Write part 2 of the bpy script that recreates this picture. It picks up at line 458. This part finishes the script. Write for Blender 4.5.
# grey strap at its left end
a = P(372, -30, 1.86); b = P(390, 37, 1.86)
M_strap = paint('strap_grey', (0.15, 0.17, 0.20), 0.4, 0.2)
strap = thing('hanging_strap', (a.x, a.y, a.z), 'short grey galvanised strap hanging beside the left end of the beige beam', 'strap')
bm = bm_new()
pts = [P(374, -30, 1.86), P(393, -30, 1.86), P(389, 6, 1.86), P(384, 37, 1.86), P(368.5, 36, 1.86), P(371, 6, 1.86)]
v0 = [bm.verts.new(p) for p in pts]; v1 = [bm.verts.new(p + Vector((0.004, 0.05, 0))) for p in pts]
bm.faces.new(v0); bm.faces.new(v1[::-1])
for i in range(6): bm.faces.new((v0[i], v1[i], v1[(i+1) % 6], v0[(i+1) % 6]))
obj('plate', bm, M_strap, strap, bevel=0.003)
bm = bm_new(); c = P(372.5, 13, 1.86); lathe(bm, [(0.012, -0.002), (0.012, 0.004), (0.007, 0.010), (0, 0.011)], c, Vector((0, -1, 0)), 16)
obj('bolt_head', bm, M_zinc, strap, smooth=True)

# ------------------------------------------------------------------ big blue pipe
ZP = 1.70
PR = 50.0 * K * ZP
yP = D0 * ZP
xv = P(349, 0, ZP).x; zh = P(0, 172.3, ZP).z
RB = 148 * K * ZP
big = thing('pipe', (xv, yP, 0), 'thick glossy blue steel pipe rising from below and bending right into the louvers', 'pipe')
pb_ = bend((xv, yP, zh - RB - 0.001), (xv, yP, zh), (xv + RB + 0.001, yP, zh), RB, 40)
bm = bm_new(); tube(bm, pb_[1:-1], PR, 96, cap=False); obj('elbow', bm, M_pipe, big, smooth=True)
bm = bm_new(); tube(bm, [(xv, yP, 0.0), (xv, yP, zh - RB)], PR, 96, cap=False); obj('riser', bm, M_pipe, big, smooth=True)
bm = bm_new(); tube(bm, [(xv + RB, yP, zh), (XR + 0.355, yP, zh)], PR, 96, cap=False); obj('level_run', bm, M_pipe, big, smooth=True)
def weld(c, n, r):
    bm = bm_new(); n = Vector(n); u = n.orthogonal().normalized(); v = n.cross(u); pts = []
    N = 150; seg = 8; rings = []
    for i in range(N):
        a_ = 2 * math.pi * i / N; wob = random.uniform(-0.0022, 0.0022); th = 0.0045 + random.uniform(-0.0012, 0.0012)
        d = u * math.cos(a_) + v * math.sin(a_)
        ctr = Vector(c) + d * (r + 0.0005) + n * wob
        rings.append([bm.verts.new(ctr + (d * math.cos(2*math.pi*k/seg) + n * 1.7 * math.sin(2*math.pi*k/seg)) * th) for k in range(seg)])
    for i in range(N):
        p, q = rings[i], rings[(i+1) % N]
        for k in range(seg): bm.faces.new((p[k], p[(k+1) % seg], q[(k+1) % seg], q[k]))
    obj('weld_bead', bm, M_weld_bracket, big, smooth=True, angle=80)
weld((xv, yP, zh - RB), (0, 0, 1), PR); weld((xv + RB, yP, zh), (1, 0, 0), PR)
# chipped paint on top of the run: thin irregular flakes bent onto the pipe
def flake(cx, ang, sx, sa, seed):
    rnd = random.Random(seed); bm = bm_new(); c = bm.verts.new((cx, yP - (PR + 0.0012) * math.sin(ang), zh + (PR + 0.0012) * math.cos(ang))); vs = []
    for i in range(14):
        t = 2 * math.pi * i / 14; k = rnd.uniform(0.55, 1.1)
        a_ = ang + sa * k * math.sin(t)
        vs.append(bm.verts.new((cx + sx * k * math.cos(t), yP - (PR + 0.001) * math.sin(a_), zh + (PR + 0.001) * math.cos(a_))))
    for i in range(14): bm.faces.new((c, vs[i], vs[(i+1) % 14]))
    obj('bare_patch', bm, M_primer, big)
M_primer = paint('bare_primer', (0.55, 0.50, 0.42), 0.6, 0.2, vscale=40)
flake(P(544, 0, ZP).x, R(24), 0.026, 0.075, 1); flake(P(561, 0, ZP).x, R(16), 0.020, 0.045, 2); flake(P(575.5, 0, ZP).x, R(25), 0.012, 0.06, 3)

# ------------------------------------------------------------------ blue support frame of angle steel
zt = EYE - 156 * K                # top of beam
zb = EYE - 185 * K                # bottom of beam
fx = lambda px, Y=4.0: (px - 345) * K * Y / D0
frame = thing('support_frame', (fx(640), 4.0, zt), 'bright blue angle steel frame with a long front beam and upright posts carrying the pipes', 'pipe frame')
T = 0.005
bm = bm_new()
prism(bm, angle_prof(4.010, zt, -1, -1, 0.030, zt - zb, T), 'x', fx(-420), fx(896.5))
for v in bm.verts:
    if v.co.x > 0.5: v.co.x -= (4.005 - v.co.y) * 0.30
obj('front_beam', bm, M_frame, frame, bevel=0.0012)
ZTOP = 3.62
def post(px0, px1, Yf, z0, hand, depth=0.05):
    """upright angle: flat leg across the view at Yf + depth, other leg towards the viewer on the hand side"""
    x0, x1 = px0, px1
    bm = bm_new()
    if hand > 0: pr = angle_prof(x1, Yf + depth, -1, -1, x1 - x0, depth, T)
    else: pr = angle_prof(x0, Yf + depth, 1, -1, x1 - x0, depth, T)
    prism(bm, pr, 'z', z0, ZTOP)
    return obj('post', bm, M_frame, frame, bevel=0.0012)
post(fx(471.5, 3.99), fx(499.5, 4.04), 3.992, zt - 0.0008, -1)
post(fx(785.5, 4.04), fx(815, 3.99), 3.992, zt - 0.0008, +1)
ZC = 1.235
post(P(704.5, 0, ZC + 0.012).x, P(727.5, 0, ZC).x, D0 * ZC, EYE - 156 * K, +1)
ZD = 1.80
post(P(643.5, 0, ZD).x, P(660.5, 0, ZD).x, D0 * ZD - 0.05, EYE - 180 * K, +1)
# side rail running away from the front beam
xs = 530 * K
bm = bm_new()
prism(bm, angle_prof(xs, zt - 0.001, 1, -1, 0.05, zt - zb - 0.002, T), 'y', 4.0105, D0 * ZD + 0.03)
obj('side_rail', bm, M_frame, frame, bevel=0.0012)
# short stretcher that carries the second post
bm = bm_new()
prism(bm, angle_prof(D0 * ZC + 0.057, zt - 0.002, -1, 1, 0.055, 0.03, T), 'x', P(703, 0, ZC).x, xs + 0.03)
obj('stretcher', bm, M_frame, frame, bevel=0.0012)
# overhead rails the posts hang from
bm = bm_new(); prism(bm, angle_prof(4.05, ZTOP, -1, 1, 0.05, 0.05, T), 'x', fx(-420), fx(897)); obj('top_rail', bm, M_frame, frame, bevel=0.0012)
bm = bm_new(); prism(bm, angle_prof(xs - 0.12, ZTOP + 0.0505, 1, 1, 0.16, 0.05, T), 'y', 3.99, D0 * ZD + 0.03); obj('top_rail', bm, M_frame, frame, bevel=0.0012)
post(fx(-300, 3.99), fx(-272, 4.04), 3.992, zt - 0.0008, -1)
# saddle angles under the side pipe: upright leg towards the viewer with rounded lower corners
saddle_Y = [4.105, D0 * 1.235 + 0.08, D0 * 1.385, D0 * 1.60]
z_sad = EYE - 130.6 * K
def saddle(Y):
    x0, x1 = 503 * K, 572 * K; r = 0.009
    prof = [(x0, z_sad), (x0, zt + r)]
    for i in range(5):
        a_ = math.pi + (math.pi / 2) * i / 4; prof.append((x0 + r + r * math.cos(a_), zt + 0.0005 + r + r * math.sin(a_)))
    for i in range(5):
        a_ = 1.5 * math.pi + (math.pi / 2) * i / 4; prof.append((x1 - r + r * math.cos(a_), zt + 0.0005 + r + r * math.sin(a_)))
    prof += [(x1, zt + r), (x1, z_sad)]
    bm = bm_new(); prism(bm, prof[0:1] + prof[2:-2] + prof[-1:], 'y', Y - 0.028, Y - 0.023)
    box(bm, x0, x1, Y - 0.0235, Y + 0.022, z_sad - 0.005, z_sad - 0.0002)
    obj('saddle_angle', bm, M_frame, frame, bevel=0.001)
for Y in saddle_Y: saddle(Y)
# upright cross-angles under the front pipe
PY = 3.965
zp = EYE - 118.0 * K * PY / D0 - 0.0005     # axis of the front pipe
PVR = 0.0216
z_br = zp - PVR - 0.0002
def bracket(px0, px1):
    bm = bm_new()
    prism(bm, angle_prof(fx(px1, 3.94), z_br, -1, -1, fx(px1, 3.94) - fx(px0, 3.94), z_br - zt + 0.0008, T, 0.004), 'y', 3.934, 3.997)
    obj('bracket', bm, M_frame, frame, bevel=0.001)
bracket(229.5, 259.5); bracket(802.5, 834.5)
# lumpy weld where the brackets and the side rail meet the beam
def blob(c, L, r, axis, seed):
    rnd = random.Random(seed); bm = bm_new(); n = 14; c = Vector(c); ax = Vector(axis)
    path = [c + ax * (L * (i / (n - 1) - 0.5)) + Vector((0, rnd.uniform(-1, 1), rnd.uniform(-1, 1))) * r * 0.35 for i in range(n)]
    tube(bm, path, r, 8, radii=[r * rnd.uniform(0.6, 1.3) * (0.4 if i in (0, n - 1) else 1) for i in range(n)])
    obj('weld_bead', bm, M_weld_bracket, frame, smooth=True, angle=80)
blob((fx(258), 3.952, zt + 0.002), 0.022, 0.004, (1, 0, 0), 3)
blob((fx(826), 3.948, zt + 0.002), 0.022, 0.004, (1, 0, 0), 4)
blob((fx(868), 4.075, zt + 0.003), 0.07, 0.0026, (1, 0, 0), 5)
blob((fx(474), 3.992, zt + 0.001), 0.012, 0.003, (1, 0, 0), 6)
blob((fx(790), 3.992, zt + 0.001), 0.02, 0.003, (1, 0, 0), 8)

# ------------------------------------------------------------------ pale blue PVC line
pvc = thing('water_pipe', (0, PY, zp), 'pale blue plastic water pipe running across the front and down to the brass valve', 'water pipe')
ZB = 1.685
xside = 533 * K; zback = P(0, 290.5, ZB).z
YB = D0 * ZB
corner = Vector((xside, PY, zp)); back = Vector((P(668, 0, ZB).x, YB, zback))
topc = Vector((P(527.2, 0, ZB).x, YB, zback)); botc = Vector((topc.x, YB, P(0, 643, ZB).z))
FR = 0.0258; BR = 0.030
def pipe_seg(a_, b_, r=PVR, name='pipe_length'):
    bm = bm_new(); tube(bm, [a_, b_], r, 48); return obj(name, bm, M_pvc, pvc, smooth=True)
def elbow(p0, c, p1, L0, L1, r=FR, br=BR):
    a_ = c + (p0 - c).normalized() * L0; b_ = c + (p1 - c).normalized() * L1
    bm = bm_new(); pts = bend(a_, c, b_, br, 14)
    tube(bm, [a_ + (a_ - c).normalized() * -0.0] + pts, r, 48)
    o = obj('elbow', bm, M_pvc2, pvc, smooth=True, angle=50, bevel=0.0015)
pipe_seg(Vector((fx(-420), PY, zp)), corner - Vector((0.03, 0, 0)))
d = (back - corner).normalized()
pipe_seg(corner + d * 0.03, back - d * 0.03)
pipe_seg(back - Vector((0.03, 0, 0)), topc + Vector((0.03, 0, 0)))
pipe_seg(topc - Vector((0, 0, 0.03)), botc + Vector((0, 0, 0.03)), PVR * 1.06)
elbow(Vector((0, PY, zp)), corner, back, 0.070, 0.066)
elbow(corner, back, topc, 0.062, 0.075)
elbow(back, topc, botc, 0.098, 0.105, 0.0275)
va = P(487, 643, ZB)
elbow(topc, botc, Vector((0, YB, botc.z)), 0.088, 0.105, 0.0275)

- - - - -

Using the listing above, say how many of its lines contain the string "that", giving nothing but the figure.

2